How are the Super Bowl tickets distributed?
If you’re a season ticket holder of the team that makes it to the Super Bowl, you will be able to attend a lottery to purchase tickets at face value. Tickets at face value are still more than $250 per ticket. Here is a great article that goes further in depth on how they are distributed.
The good thing is, no matter what, you will always be able to purchase tickets on Ebay or Stubhub. But they will come at a premium and they will be way above face value.
Accoring to SB-Tickets.com the NFL holds a lottery for only a few thousand tickets. The majority of all other tickets go to sponsors and the teams.

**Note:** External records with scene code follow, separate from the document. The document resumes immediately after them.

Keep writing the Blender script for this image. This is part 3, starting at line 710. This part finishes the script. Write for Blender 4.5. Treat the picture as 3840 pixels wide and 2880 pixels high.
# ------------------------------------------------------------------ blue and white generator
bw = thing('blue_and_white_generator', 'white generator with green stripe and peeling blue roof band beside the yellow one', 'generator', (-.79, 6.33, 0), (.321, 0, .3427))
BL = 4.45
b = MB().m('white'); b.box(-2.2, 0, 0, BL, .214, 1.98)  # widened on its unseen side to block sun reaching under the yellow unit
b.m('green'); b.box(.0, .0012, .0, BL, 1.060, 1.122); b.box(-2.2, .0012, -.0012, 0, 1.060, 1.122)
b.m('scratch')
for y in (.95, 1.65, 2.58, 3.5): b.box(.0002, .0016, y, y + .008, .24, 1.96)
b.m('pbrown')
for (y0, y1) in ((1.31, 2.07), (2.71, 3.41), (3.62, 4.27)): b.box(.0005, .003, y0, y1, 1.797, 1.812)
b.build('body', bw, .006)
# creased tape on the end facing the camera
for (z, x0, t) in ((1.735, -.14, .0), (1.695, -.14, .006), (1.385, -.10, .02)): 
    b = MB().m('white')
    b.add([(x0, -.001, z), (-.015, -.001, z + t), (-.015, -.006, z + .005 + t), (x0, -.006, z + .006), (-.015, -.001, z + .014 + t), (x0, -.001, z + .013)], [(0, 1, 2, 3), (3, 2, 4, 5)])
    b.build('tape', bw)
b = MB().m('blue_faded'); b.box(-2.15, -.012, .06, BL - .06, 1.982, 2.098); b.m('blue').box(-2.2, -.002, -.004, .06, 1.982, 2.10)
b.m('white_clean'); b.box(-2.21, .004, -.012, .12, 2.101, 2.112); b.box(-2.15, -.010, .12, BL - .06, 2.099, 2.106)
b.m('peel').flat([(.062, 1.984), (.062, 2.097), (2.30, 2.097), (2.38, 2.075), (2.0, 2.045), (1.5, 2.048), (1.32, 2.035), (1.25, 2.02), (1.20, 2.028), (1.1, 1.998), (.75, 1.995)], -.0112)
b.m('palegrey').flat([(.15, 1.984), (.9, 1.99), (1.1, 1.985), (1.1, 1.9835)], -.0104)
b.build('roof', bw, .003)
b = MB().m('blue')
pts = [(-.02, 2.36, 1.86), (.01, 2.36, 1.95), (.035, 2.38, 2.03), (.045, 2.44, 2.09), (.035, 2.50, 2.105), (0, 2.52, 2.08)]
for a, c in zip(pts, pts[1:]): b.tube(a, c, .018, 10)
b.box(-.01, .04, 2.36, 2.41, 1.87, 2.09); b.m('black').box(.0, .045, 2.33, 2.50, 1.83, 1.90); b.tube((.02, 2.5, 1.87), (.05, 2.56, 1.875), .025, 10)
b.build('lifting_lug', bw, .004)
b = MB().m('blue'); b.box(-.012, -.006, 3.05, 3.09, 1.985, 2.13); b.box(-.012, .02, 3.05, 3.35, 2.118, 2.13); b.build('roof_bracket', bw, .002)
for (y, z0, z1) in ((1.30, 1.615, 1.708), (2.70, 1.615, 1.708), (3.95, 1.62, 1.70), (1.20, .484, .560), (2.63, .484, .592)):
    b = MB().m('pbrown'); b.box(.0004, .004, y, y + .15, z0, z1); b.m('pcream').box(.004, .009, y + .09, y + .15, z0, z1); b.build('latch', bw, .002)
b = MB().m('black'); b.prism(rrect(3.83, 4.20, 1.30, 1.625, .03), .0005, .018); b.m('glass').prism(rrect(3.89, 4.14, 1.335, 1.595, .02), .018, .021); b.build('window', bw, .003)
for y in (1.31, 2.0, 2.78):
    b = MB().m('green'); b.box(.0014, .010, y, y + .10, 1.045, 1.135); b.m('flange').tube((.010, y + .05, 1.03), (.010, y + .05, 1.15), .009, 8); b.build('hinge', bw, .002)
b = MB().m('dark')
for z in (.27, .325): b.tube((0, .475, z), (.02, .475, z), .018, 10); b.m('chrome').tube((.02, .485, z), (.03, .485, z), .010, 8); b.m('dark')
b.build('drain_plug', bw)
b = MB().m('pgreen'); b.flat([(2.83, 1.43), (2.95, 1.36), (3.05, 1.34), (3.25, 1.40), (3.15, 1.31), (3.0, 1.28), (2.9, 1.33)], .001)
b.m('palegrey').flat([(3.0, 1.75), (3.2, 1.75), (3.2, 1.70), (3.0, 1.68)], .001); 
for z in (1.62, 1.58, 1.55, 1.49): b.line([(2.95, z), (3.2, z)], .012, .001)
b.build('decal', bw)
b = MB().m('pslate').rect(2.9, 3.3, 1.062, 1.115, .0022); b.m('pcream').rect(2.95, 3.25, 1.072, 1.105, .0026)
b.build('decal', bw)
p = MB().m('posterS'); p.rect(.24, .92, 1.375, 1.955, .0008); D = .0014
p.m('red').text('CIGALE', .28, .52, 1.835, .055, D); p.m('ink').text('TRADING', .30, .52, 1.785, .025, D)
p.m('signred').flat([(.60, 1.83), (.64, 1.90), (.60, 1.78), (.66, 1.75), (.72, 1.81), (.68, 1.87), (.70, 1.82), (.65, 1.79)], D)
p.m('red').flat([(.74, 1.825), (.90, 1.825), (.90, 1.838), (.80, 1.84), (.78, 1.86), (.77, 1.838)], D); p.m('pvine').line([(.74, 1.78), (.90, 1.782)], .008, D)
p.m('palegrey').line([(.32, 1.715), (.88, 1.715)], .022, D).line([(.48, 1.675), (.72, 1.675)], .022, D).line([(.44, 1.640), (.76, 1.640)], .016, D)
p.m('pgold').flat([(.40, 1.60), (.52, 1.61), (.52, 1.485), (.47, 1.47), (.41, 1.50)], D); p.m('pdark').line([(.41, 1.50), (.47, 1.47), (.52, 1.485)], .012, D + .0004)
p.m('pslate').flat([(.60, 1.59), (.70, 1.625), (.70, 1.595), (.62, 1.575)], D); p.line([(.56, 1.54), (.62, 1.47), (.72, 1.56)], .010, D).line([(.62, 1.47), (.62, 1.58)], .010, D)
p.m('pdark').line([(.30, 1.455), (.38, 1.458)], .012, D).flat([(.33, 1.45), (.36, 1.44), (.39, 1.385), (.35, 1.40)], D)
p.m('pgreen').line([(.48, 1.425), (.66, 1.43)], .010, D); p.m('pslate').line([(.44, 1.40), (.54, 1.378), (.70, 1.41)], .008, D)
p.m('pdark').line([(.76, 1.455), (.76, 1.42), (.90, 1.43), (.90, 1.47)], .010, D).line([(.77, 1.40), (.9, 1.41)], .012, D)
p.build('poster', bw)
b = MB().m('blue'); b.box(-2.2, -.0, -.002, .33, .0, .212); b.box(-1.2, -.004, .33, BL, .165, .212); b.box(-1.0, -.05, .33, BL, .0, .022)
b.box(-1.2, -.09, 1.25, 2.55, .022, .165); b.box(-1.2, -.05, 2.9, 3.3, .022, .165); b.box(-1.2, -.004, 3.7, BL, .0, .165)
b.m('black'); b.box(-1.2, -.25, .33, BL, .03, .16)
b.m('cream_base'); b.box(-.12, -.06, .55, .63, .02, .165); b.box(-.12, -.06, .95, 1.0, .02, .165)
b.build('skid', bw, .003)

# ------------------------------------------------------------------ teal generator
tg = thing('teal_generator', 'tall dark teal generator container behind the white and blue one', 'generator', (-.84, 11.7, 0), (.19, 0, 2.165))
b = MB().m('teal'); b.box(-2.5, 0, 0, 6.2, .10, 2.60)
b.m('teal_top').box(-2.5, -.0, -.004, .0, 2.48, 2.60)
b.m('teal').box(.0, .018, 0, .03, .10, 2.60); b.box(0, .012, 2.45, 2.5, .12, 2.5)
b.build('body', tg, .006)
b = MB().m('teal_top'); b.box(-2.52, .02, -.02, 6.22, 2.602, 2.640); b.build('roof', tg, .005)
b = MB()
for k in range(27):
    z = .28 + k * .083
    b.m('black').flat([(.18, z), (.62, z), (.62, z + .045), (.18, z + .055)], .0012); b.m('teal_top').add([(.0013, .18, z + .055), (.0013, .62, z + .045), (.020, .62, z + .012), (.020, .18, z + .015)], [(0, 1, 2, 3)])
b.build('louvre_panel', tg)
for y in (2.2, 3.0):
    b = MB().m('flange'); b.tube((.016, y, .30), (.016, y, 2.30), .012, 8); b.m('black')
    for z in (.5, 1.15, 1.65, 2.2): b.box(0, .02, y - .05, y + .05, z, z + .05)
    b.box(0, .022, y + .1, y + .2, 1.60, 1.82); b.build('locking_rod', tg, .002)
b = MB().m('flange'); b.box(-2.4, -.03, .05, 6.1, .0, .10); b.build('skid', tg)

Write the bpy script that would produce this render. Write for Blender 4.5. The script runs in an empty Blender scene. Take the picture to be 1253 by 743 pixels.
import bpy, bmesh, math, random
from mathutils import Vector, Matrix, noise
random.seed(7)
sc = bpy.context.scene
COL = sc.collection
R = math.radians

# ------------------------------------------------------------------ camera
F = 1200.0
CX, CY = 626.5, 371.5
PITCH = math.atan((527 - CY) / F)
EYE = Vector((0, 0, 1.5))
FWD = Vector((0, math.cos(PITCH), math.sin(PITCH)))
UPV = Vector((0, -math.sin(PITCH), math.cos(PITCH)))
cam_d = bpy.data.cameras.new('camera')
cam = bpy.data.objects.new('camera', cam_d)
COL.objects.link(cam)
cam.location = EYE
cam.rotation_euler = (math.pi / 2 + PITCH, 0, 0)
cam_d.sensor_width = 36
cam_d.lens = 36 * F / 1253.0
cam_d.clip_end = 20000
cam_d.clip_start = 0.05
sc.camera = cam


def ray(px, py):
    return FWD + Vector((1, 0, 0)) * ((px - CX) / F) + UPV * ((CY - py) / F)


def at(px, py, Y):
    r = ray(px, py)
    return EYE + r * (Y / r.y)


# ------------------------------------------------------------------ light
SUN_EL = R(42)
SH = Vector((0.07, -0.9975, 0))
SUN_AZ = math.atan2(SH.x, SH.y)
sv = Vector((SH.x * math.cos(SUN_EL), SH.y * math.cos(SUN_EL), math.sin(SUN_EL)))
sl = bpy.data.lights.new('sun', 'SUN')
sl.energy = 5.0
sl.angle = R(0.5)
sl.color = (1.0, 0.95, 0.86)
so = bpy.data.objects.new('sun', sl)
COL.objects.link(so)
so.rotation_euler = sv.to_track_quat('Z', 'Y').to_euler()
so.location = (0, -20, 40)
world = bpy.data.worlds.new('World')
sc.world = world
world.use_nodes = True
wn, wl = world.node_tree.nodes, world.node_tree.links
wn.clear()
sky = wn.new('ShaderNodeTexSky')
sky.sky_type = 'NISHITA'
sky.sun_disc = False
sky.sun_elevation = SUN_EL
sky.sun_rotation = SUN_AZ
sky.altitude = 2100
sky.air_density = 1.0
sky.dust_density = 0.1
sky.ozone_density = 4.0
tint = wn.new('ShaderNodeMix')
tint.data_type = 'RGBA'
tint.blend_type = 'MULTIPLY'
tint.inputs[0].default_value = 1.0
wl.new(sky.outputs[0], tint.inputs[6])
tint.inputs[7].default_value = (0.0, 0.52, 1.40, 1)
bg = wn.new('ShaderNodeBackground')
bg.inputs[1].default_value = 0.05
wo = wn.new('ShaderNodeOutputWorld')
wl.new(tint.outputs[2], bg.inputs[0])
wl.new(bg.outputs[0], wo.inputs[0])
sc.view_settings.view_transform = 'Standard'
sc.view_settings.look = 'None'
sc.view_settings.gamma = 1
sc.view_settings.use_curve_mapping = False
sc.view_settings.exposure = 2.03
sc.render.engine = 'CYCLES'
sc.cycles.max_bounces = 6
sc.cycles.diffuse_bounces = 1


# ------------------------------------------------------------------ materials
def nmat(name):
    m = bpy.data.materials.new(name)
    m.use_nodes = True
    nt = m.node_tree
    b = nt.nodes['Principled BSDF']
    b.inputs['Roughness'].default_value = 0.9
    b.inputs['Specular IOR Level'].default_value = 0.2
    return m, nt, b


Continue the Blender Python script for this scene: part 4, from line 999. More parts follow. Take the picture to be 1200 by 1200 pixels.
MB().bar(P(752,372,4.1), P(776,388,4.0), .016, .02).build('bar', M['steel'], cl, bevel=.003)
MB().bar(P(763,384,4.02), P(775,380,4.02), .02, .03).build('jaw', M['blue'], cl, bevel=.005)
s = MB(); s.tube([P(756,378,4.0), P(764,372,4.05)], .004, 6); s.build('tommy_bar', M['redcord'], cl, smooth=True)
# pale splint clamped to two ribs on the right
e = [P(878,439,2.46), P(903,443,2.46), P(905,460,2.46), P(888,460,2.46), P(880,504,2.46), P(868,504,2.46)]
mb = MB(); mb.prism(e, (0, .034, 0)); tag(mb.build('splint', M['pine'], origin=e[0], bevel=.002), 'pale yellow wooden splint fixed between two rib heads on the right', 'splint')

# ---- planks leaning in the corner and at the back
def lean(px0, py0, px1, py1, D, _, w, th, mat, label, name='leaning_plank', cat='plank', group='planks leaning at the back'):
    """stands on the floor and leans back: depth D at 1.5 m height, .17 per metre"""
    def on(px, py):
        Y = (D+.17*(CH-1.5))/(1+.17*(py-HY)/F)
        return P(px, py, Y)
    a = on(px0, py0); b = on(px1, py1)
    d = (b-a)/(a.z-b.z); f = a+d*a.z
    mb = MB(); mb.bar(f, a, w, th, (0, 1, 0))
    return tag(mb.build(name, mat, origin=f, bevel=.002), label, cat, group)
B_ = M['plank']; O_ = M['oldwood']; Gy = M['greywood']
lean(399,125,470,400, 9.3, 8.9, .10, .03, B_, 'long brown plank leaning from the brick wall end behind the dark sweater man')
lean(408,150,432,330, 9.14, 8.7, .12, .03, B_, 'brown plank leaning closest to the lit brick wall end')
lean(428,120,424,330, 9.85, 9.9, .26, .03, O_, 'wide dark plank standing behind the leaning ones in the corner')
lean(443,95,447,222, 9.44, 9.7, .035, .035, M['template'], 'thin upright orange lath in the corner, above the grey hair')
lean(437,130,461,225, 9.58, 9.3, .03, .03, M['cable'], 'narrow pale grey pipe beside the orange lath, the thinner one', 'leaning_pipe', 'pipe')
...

Three-quarters of tickets go to the teams in the league – 35 percent are split between two participating teams, nine percent go to host team, and rest of teams get one percent each. Remaining 25 percent are controlled by the NFL and go to sponsors, broadcasters, media, VIPs, charities, and so on. About 500 tickets are available to fans through a ticket lottery.
The vast majority of Super Bowl tickets (75%) are distributed to the 32 NFL teams. The participating teams each receive 17.5% of the tickets, the non-participating teams receive 1.1%, and the Jacksonville Jaguars, as the host team, will receive less than 8.8%. The remaining 25% are controlled by the NFL and are distributed primarily to NFL affiliated companies (NFL Properties, NFL Films, NFL Players Association, etc.), the broadcast network, corporate sponsors, media, VIPs, charities, fans and the Host Committee.